Wagner joined about 150 other Holocaust survivors Tuesday to view a railroad car of the type used to transport Jews from Poland's Warsaw Ghetto to a Nazi death camp during World War II.

 

The 31-foot (9.3-meter) railroad car still bears a faint swastika stamped into the paint peeling off its side. It arrived in Florida last month from Poland. Officials plan to park it on railroad tracks that end near the site of the planned South Florida Holocaust Museum, scheduled to open next year.

 

A handful of similar cars are displayed at museums in Israel, throughout the U.S. and at the Auschwitz death camp in Poland.

 

Reminder of the Nazi war machine

 

"This particular car was seized from the Germans at the end of the war on Polish territory," Rositta Kenigsberg, the center's executive vice president, said Monday.

 

The car could have carried Jews to the infamous Polish death camp, Treblinka. It also could have transported Nazi soldiers or war supplies, officials said. Even without proof it carried human cargo, the car is a disquieting reminder of the Nazi war machine.

 

When exterminating Jews village by village, one by one, became too inefficient, too cumbersome for individual death squads to handle, the Nazis mobilized their victims instead.

 

"The trains were the indispensable ingredient that made all this happen," said Michael Berenbaum, a Holocaust historian who oversaw the creation of the U.S. Holocaust Memorial Museum in Washington, D.C.

 

The six major Nazi death camps were all located along rail lines.
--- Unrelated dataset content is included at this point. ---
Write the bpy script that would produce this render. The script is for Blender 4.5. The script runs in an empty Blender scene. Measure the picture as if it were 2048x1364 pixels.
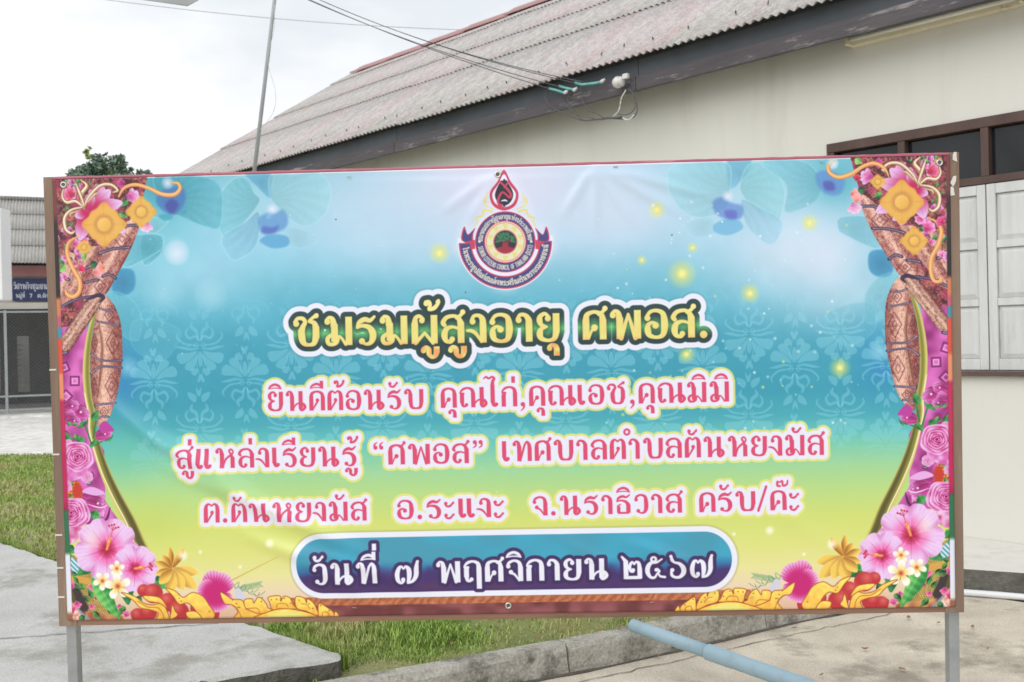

Auschwitz alone had 44 separate railroad tracks - about twice as many as Penn Station in New York - to receive trains from throughout Europe, Berenbaum said.

 

About half the six million Jews who died in the Holocaust rode to their deaths in such trains, Berenbaum said.

 

Officials asked the 150 survivors in attendance to stand during the unveiling ceremony. During the war, most of them would have been squeezed into a similar railroad car with no food or water. Many passengers on such cars died en route.

 

The car's unveiling ceremony included a recitation of the Kaddish.